Movie Review: Naam Shabana , Bollywood’s Prequel
Movie Review: Bollywood Film ‘Naam Shabana’
Rating: 2/5
Director: Shivam Nair
Cast: Taapsee Pannu, Akshay Kumar, Anupam Kher, Manoj Bajpayee
Naam Shabana, touted as Bollywood’s first spinoff and is the prequel of the 2015 hit ‘Baby’.
The film’s director Neeraj Pandey passes the baton to Shivam Nair for the spinoff. While Neeraj has written the story, he hasn’t directed the film.
Baby was one of the most loved Bollywood movies in 2015. Althought a small one, Taappsee’s role left the audience wanting to see more of her characte action which welcomed the idea of her having a solo movie. It also helps that Taapsee is a fine actress and holds the film, well most of it, on her slender but strong shoulders. She shines in the action sequences, but there is also a scene where she retells her dark past where we get to see her emotional side.

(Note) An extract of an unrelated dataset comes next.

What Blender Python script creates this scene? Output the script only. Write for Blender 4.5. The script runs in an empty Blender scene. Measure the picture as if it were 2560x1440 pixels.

Akshay Kumar continues his fine form with dry humor and terrific body language. Dialogues in the film from Kumar and Bajpayee are witty and aim to please the frontbenchers. Naam Shabana is a film where the second half fares better than the first. There are far more engaging scenes, especially towards the latter part of the movie. The hand to hand action combat is done well, though it needed a little more conviction. The Baby references also work well, most of the times, especially when Anupam Kher makes his entry.
Neeraj seems to be toying between two genres here: revenge and a spy thriller. While the revenge part is meted out in typical Bollywood style, he resorts to his own style when handling the thriller. Naam Shabana is like two movies rolled into one. While the first half shows how Shabana gets into the secret service program, the second half focuses on the mission in Malaysia.
This could not have been a bad thing if the second half hadn’t completely alienated the events of the first half, and even ignoring to some extent, Shabana herself. Akshay Kumar, who was supposed to be just a cameo, gets to do a lot more than ‘bahut door se aaya hoon, kuch toh karne do.’ In fact, his presence actually overstays its welcome, distracting the audience from the actual protagonist.
Taapsee looks powerful and dangerous in the action sequences, thanks to Cyrill Raffaeli and Abbas Ali Moghul, the action directors. However, she seems to be quite uncomfortable in the scenes that require her to emote. She is very unconvincing as the woman who keeps her emotions bottled up but is extremely passionate in reality.
With her part and back story, Shabana has every right to be cynical and this could have been a very interesting addition to the narrative. However, the dialogues are too vague and turn out to be bordering on being foolishly annoying.
Another annoying element in the film is the way it projects its feminism—it looks like Jai Mata Di version of hailing females, where you do not allow the women to take the centrestage but put her on a pedestal and call her the saviour nonetheless.
Both Akshay and Manoj keep telling people around them that she is the one who is doing everything while they continue dictating what is to be done and even keep her away from what they perceive men’s zone—like the man who “protects” his wife from every bad situation and later says, “Mata rani ki kripa se bach gae”.
One of the final fight sequences suddenly turns hilarious when Akshay and his opponent start a strip tease right before getting into their scuffle—almost in Salman Khan style. You know, the way he pauses and gives that “l know you are waiting for this” look to the camera.
The support cast, Danny Denzongpa, Manoj Bajpayee and Anupam Kher are good in their roles but the script does not allow them to help raise the film to a respectable level.
Watch Naam Shabana purely for Taapsee Pannu’s fine performance and Akshay Kumar’s enjoyable cameo, and also if you loved Baby too much. Just don’t go into theater expecting another quality stuff like Baby, even if the movie forces us to draw comparisons.